Sunday, February 18, 2018

Thoughts About Crows

     I was driving through a part of Lancaster County, Pennsylvania farmland on February 16th and noticed a scattered flock of scores of crows feeding in fields harvested to the ground on both sides of the country road I was on.  About a dozen other crows were perched on roadside wires.  I stopped to see what the crows were doing and heard them cawing.  Judging from the tones of their voices, there were American crows and fish crows in the mixed flock, though I wouldn't have known that by sight alone.  Fish crows' cawing is more nasal than that of American crows.
     Thousands of American crows in large flocks have been in Lancaster County all winter, as in winters past.  They are some of the crows that nest in Canada's forests, but winter in the Lower 48 where food is more abundant and available in cropland in winter.  But these crows appeared smaller than the wintering Canadian crows, indicating they probably are locally-nesting crows that went farther south for the winter, but are now returning to raise young in local farmland. 
     In the last week I've noticed several crows moving, here and there, high across the sky from east to west over Lancaster County on migration to nesting territories.  And on February 15th, I saw a pair of crows investigating a few tall Norway spruce trees in our back yard, probably for a nesting site.  But, since they were completely silent, I don't know if they were American crows or fish crows. 

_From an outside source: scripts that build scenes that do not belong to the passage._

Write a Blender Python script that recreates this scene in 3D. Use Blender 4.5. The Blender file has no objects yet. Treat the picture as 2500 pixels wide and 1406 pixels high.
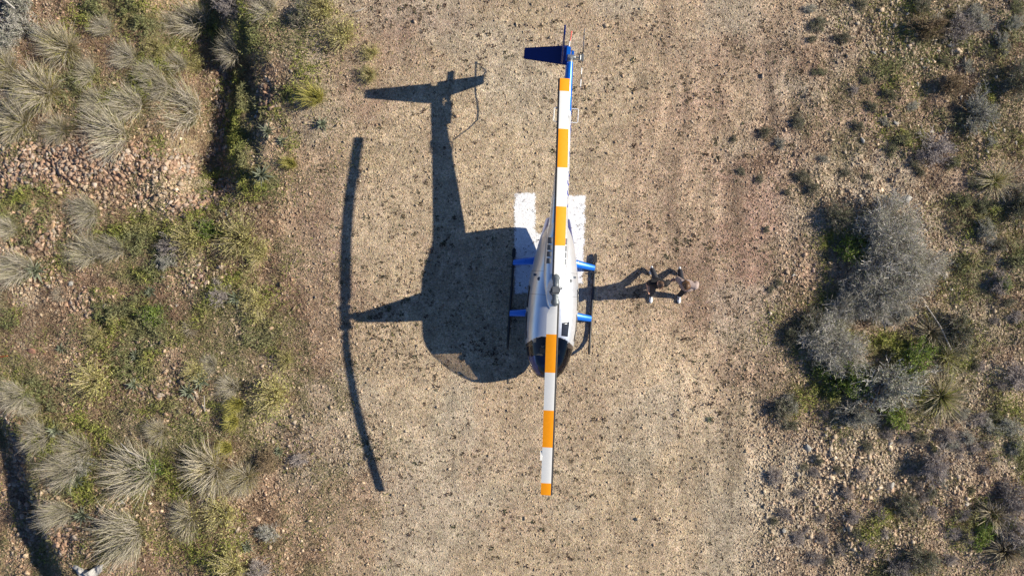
import bpy, bmesh, math
import numpy as np
from mathutils import Vector, Matrix, Euler

scene = bpy.context.scene
COL = scene.collection

# ------------------------------------------------------------------ camera, sky, sun, exposure
CAM_H, FPX, X0, Y0 = 20.6, 1792.0, 1303.0, 703.0     # drone height, focal length in photo pixels, point straight below
cam = bpy.data.cameras.new('camera')
cam.sensor_width = 36.0
cam.lens = 36.0 * FPX / 2500.0
cam.shift_x = -(X0 - 1250.0) / 2500.0
cam.clip_end = 1000.0
cam_o = bpy.data.objects.new('camera', cam)
cam_o.location = (0, 0, CAM_H)
COL.objects.link(cam_o)
scene.camera = cam_o

SUN_EL, SUN_AZ = math.radians(29.0), math.radians(7.6)   # azimuth from +X towards +Y
world = bpy.data.worlds.new('World')
scene.world = world
world.use_nodes = True
wn = world.node_tree
bg = wn.nodes['Background']
sky = wn.nodes.new('ShaderNodeTexSky')
sky.sky_type = 'NISHITA'
sky.sun_disc = False
sky.sun_elevation = SUN_EL
sky.sun_rotation = math.radians(90.0) - SUN_AZ
sky.altitude = 400
sky.dust_density = 0.15
sky.ozone_density = 2.5
tint = wn.nodes.new('ShaderNodeVectorMath'); tint.operation = 'MULTIPLY'; tint.inputs[1].default_value = (.84, 1.0, 1.28)
wn.links.new(sky.outputs[0], tint.inputs[0]); wn.links.new(tint.outputs[0], bg.inputs[0])
bg.inputs[1].default_value = 0.05

sun = bpy.data.lights.new('sun', 'SUN')
sun.energy = 5.0
sun.angle = math.radians(0.5)
sun.color = (1.0, 0.92, 0.78)
sun_o = bpy.data.objects.new('sun', sun)
sd = Vector((math.cos(SUN_EL) * math.cos(SUN_AZ), math.cos(SUN_EL) * math.sin(SUN_AZ), math.sin(SUN_EL)))
sun_o.rotation_euler = sd.to_track_quat('Z', 'Y').to_euler()
sun_o.location = sd * 60
COL.objects.link(sun_o)

scene.view_settings.view_transform = 'Standard'
scene.view_settings.look = 'None'
scene.view_settings.exposure = 0.62
scene.view_settings.gamma = 1.0
scene.view_settings.use_curve_mapping = False
scene.cycles.max_bounces = 6
scene.cycles.transparent_max_bounces = 16

rng = np.random.default_rng(11)

# ------------------------------------------------------------------ numpy noise
def vnoise(x, y, seed):
    x = np.asarray(x, float); y = np.asarray(y, float)
    xi = np.floor(x).astype(np.int64); yi = np.floor(y).astype(np.int64)
    fx = x - xi; fy = y - yi
    fx = fx * fx * fx * (fx * (fx * 6 - 15) + 10); fy = fy * fy * fy * (fy * (fy * 6 - 15) + 10)
    def hsh(i, j):
        n = (i * 374761393 + j * 668265263 + seed * 1274126177) & 0xffffffff
        n = ((n ^ (n >> 13)) * 1103515245) & 0xffffffff
        n = ((n ^ (n >> 15)) * 2246822519) & 0xffffffff
        return ((n ^ (n >> 16)) & 0xffff) / 65535.0
    a = hsh(xi, yi); b = hsh(xi + 1, yi); c = hsh(xi, yi + 1); d = hsh(xi + 1, yi + 1)
    return (a * (1 - fx) + b * fx) * (1 - fy) + (c * (1 - fx) + d * fx) * fy

def fbm(x, y, scale, octs, seed):
    r = 0.0; a = 0.5; t = 0.0
    x = np.asarray(x, float) / scale; y = np.asarray(y, float) / scale
    for o in range(octs):
        r = r + a * vnoise(x * 2 ** o + 17.3 * o, y * 2 ** o - 9.1 * o, seed + o)
        t += a; a *= 0.5
    return r / t

def sstep(a, b, x):
    t = np.clip((np.asarray(x, float) - a) / (b - a), 0, 1)
    return t * t * (3 - 2 * t)

def gpx(x): return X0 + 87.0 * np.asarray(x, float)
def gpy(y): return Y0 - 87.0 * np.asarray(y, float)

def height(x, y):
    px, py = gpx(x), gpy(y)
    pad = sstep(660, 800, px) * (1 - sstep(1850, 2050, px))
    n = fbm(x, y, 2.4, 4, 3) - 0.5
    n2 = fbm(x, y, 0.6, 3, 9) - 0.5
    z = n * (0.34 * (1 - pad) + 0.03 * pad) + n2 * (0.13 * (1 - pad) + 0.012 * pad)
    # bank that drops away into a gully
    a = .98 * (1 - sstep(380, 540, py + 40 * (fbm(x, y, 1.0, 2, 31) - .5)))
    wob = 120 * (fbm(x, y, 1.5, 4, 21) - 0.5)
    d = (632 + wob - px) / 87.0
    prof = sstep(-.2, 1.5, d) - 0.65 * sstep(1.7, 3.3, d)
    z = z - a * prof
    # lower bank in the far corner
    a2 = sstep(960, 1080, py)
    d2 = (14 + (py - 980) * 0.34 + 40 * (fbm(x, y, 1.1, 2, 23) - 0.5) - px) / 87.0
    z = z - a2 * .75 * sstep(-.1, 1.1, d2)
    # rubble mound
    z = z + 0.30 * np.exp(-(((px - 230) / 210) ** 2 + ((py - 400) / 60) ** 2))
    return z

def ground_at(px, py):
    """world point of the ground that the photo shows at this pixel"""
    z = 0.0
    for _ in range(5):
        s = FPX / (CAM_H - z)
        x = (px - X0) / s; y = (Y0 - py) / s
        z = float(height(x, y))
    return x, y, z

def at(px, py, z):
    s = FPX / (CAM_H - z)
    return Vector(((px - X0) / s, (Y0 - py) / s, z))

# ------------------------------------------------------------------ object helpers
def tag(o, label=None, cat=None, group=None, kind=None):
    if label: o['label'] = label
    if cat: o['category'] = cat
    if group: o['group'] = group
    if kind: o['kind'] = kind
    return o

def empty(name, loc, rz=0.0):
    o = bpy.data.objects.new(name, None)
    o.empty_display_size = 0.2
    COL.objects.link(o)
    o.location = loc; o.rotation_euler = (0, 0, rz)
    return o

def raw_mesh(name, V, F, mats=(), col=None, smooth=False, midx=None):
    """V (n,3); F (m,3 or 4) array or list of polygons"""
    me = bpy.data.meshes.new(name)
    V = np.asarray(V, np.float32)
    if isinstance(F, np.ndarray):
        m, k = F.shape
        me.vertices.add(len(V)); me.vertices.foreach_set('co', V.ravel())
        me.loops.add(m * k); me.loops.foreach_set('vertex_index', F.astype(np.int32).ravel())
        me.polygons.add(m)
        me.polygons.foreach_set('loop_start', np.arange(0, m * k, k, dtype=np.int32))
        me.polygons.foreach_set('loop_total', np.full(m, k, np.int32))
    else:
        me.from_pydata([tuple(map(float, v)) for v in V], [], [tuple(int(i) for i in f) for f in F])
    if midx is not None:
        me.polygons.foreach_set('material_index', np.asarray(midx, np.int32))
    if smooth:
        me.polygons.foreach_set('use_smooth', np.ones(len(me.polygons), bool))
    me.update(calc_edges=True)
    if col is not None:
        ca = me.color_attributes.new('Col', 'FLOAT_COLOR', 'POINT')
        c4 = np.ones((len(V), 4), np.float32); c4[:, :3] = col
        ca.data.foreach_set('color', c4.ravel())
    for m_ in mats: me.materials.append(m_)
    return me

def link(name, me, parent=None, loc=None):
    o = bpy.data.objects.new(name, me)
    COL.objects.link(o)
    if parent: o.parent = parent
    if loc is not None: o.location = loc
    return o

class MB:
    """collects shapes into one mesh"""
    def __init__(s): s.V = []; s.F = []; s.M = []
    def add(s, V, F, m=0):
        b = len(s.V)
        s.V += [tuple(v) for v in V]
        s.F += [tuple(b + i for i in f) for f in F]
        s.M += [m] * len(F)
    def box(s, c, size, m=0, mat=None, bev=0.0):
        bm = bmesh.new()
        bmesh.ops.create_cube(bm, size=1.0)
        for v in bm.verts: v.co = Vector((v.co.x * size[0], v.co.y * size[1], v.co.z * size[2]))
        if bev: bmesh.ops.bevel(bm, geom=bm.edges[:], offset=bev, segments=2, affect='EDGES')
        s.from_bm(bm, m, (Matrix.Translation(c) @ mat) if mat else Matrix.Translation(c))
    def from_bm(s, bm, m=0, M=Matrix()):
        bm.verts.index_update()
        s.add([M @ v.co for v in bm.verts], [[v.index for v in f.verts] for f in bm.faces], m)
        bm.free()
    def tube(s, pts, rad, n=10, m=0, cap=True):
        pts = [Vector(p) for p in pts]
        if not hasattr(rad, '__len__'): rad = [rad] * len(pts)
        rings = []; up = None
        for i, p in enumerate(pts):
            t = (pts[min(i + 1, len(pts) - 1)] - pts[max(i - 1, 0)]).normalized()
            if up is None:
                up = t.orthogonal().normalized()
            up = (up - t * up.dot(t)).normalized()
            b = t.cross(up)
            rings.append([p + (up * math.cos(2 * math.pi * k / n) + b * math.sin(2 * math.pi * k / n)) * rad[i] for k in range(n)])
        V = [v for r in rings for v in r]
        F = [(i * n + k, i * n + (k + 1) % n, (i + 1) * n + (k + 1) % n, (i + 1) * n + k) for i in range(len(pts) - 1) for k in range(n)]
        if cap:
            F.append(tuple(range(n))[::-1]); F.append(tuple((len(pts) - 1) * n + k for k in range(n)))
        s.add(V, F, m)
    def loft(s, rings, m=0, cap=True, closed=True):
        n = len(rings[0])
        V = [v for r in rings for v in r]
        F = []
        for i in range(len(rings) - 1):
            for k in range(n if closed else n - 1):
                F.append((i * n + k, i * n + (k + 1) % n, (i + 1) * n + (k + 1) % n, (i + 1) * n + k))
        if cap:
            F.append(tuple(range(n))[::-1]); F.append(tuple((len(rings) - 1) * n + k for k in range(n)))
        s.add(V, F, m)
    def build(s, name, mats, parent=None, smooth=True, sharp=35):
        if not isinstance(mats, (list, tuple)): mats = [mats]
        me = raw_mesh(name, np.array(s.V), s.F, mats, None, smooth, s.M)
        bm = bmesh.new(); bm.from_mesh(me); bmesh.ops.recalc_face_normals(bm, faces=bm.faces[:]); bm.to_mesh(me); bm.free()
        if smooth: me.set_sharp_from_angle(angle=math.radians(sharp))
        return link(name, me, parent)

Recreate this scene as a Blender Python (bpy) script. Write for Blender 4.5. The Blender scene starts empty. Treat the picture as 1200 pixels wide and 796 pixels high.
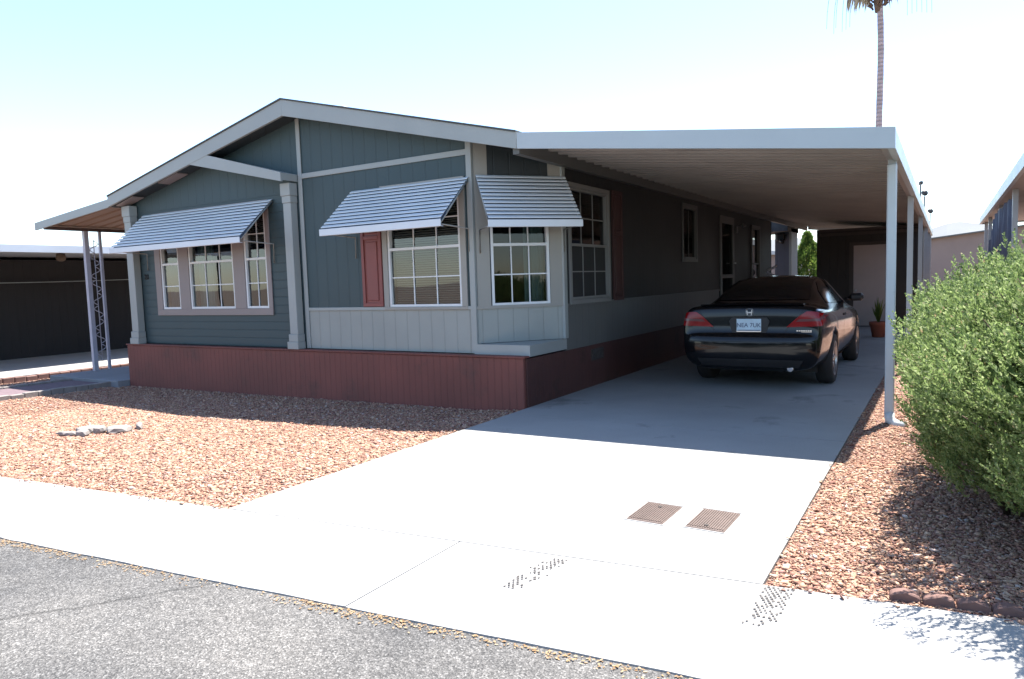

     But, getting back to the mixed gathering of crows in the fields and on roadside wires, I noticed about a half dozen of them eating something on the blacktop road.  With binoculars, I saw the "something" was a dead male American kestrel, without its head.  About that time, one crow flew with the dead body in its beak to the side of the road where that carcass could be devoured in relative safety from passing vehicles.
     Meanwhile, I saw that the six-foot-high banks on both sides of that stretch of rural road was riddled with small holes and runways in their soil; the works of field mice.  Apparently, the kestrel was perched on those same roadside wires to watch for field mice emerging from their burrows in the soil, as I have seen many kestrels do in the past.  Perhaps the kestrel dropped to a bank to catch a mouse, but was hit by a passing vehicle.  Or maybe the kestrel was caught and killed by a peregrine falcon or a Cooper's hawk, both of which hunt birds in Lancaster County's farmland.  Having been killed by a hawk would explain the absence of the kestrel's head as hawks often behead their prey.  The feeding peregrine or Coop might have been interrupted during its kestrel meal and dropped the dead bird onto the country road where the scavenging crows found it.
     I suspect the crows I saw on the 16th, and through the week before that date, were American crows and fish crows returning to Lancaster County and neighboring counties in southeastern Pennsylvania to rear offspring.  They might have been a bit earlier than usual this spring because, so far, we have had a mild winter here.  And I am sure they were not crows from Canada because they were smaller, were in farmland where the Canadian crows had not been all winter and the flock was partly composed of fish crows.